Luis Inacio “Lula” da Silva fue investido presidente de la República Federativa de Brasil el 1° de enero de 2003. Hugo Chávez tenía 4 años en el poder y se las había ingeniado para que la Corte Suprema de Justicia, organismo eliminado por la constituyente del Kino y sustituido por un cenáculo de leguleyos y picapleitos aquiescentes y venales (tsj), prolongara su mandato por un año más de lo previsto en la recién estrenada bicha bolivariana. 

Se iniciaba, así, un proceso de demolición institucional que acabó con la separación de poderes, esencia del Estado democrático, y convirtió a los magistrados en algo menos que escribas a las órdenes del Ejecutivo. No pudo el antiguo dirigente metalúrgico y líder del Partido de los Trabajadores copiar y aplicar a su país el esquema absolutista de quien iba a ser su aliado, admirador, pero, sobre todo, uno de los mejores clientes del gigante Odebrecht.

Quizá Lula se creyó inmune a la justicia y confió demasiado en los resultados de una gestión populista en extremo que, al contrario de lo ocurrido en Venezuela, pudo exhibir logros significativos, aunque no sustentables como evidenció el gobierno de Dilma Rousseff, su defenestrada sucesora.

Como esta, el ex presidente que las encuestas dan como favorito para ocupar el Palácio da Alvorada por tercera vez, se topó con un juez, Sergio Moro, quien destapó la olla del mayor escándalo de corrupción en la historia de Brasil –Operación Lava Jato– y no cedió a presiones indebidas, como las concentraciones convocadas en respaldo a quien aún insiste en que el juicio que se le sigue busca impedir su reelección: “El condenado no soy yo, es el pueblo brasileño. Todo lo que están haciendo es para que no sea candidato, pero lo voy a ser”.

Tan arrogantes palabras no dejan de ser sospechosas, más si se tiene en cuenta que fueron dichas en una manifestación electorera realizada en Sao Paulo con intención de influir sobre el Tribunal Federal 4, a fin de que dejase sin efecto la sentencia de Moro. Pero los tres jueces que integran la sala octava del juzgado portoalegrense no solo la ratificaron, sino que aumentaron de 9 a 12 años de prisión la condena.

Lula no se rendirá fácilmente. Vendrán apelaciones y se multiplicarán pliegos y petitorios en rechazo a una decisión que pudiese frustrar las ambiciones del carismático ex sindicalista.
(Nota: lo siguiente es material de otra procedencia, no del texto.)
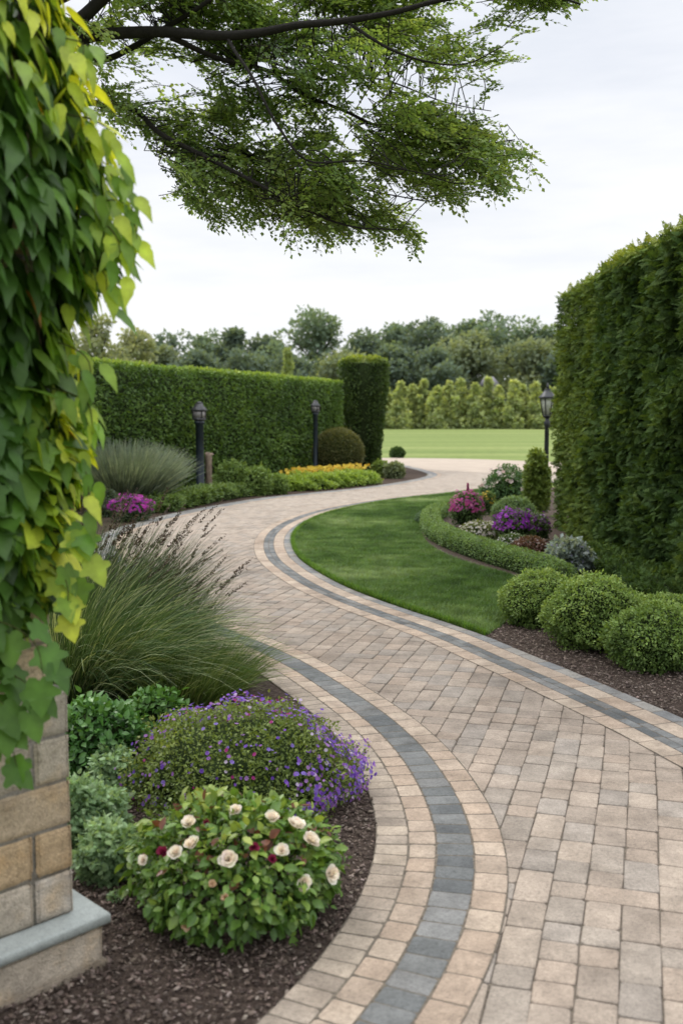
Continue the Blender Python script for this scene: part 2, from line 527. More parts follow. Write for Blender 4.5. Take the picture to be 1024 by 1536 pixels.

Mas no será la incondicional y automática solidaridad del gobierno de Maduro su salvavidas, porque la presta reacción del régimen está bordada con los mismos hilos que tejen la defensa de narcos y corruptos de su entorno, sancionados por Estados Unidos, Canadá y la Unión Europea.

El comunicado emitido por la Cancillería venezolana es un florilegio de pamplinas como esta: “Resulta inaceptable y contrario a los principios democráticos que la derecha brasileña, en acuerdo con los poderosos medios de comunicación, manipule las instituciones judiciales con la intención manifiesta de truncar el regreso de la Revolución popular del Brasil a la presidencia del país de la mano de Lula Da Silva”. 

Después el cara(ma)durismo habla de injerencias. ¡No me defiendas, compadre!